Matt’s piece, in this respect, suggests a fundamental misunderstanding of America’s manufacturing sector by his apparent assumption of a divide between that and high-tech.

Perhaps he hasn’t taken a factory tour in awhile, but American manufacturing is well past the old Rust Belt/smokestack days. High-tech and innovation-driven and generating advanced manufacturing is the order of the day and a major advantage for U.S. companies.  

At one point he says, “If you want to subsidize R&D, then subsidize R&D--there’s no need for the backdoor of an across-the-board subsidy to factory owners regardless of how much R&D they actually do.”

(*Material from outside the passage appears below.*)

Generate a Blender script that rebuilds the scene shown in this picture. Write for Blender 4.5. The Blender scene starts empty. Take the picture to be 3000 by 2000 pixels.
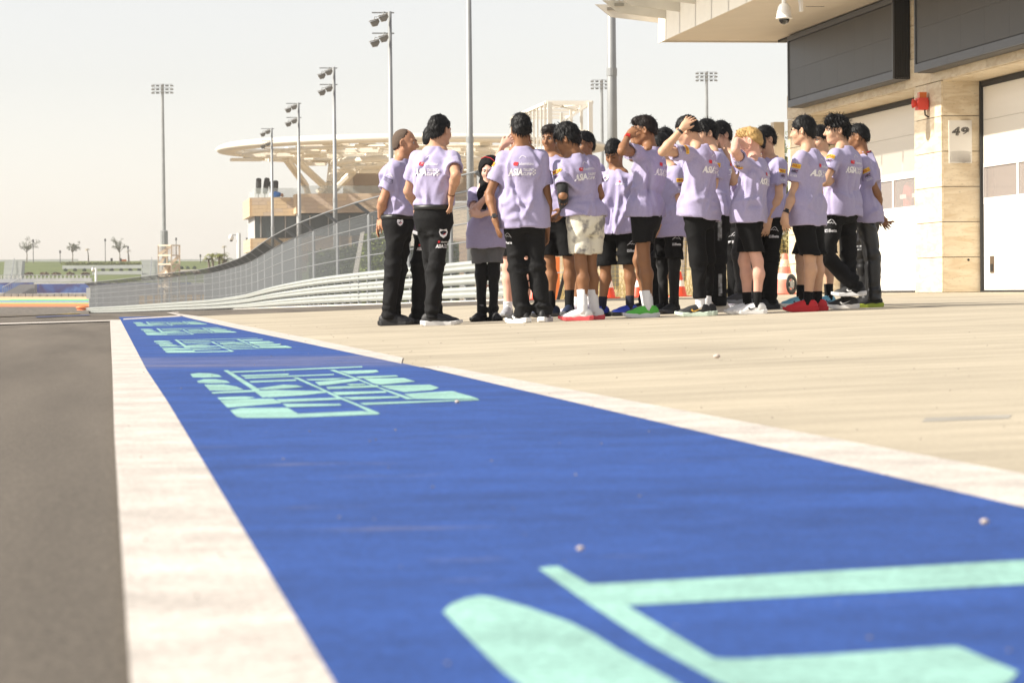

Well, they “actually do” a lot of it. As we noted in a report released in early February, America’s manufacturing sector makes up about 11 percent of U.S. GDP, but it accounts for 68 percent of all R&D spending by U.S. companies. This innovative effort is deeply embedded in the processes and practicalities of the production cycle. For that reason, this high level of innovation investment has concrete results.  As our colleague, Howard Wial, has noted previously, the National Science Foundation found that, between 2006 and 2008, 22 percent of U.S. manufacturing companies produced a new product or service. Only 8 percent of non-manufacturing firms could say that. R&D investment has financial returns of its own, as well. Sixty percent of royalty income from intellectual property occurs in manufacturing companies.

All this innovation leads to more efficient processes and newer and better products, but there is also a spillover into the broader economy. Our service industry benefits greatly from innovation in the production sector. So investment in R&D is hardly separate from investment in manufacturing.

Manufacturing also looms very large as a tradeable sector. As the nation began its long climb out of the worst recession since the 1930s, manufacturing represented almost two-thirds of overall exports and three-quarters of export growth. One might note as an aside here that it is impossible to have a vibrant economy without a competitive trade sector.

Matt errs, as well, when he says, “it’s clear that manufacturing-oriented places are relatively poor.” Tell that to San Jose, which he cites as an example of a powerful economic cluster region. As it happens, San Jose is also a metro area with a strong manufacturing base that employs about 18 percent of its workforce--double the national average--and pays an annual average wage of (wait for it) $142,000.

Other metros with robust manufacturing sectors, like Hartford, Conn.; Chicago; and Durham, N.C., flex the same kind of economic muscle. While not all areas pay as well as San Jose, the weekly manufacturing wage across the country is about 20 percent higher than non-manufacturing wages.

Matt’s post strangely replays a curious mindset that took hold among economic policy shapers a few decades ago. Then, America’s economic seers insisted it was time for America to move to a post-industrial economy, one that abandoned our long history of innovation for production and emphasized disembodied “knowledge work.”   Well, we are still paying the price for this unbalancing of our economy. Yet now we are recovering our appreciation for how important it is to make things. With that new appreciation must come a commitment to realign our economic policy towards supporting a productive, competitive, globally-oriented sector that will anchor our future economic sustainability.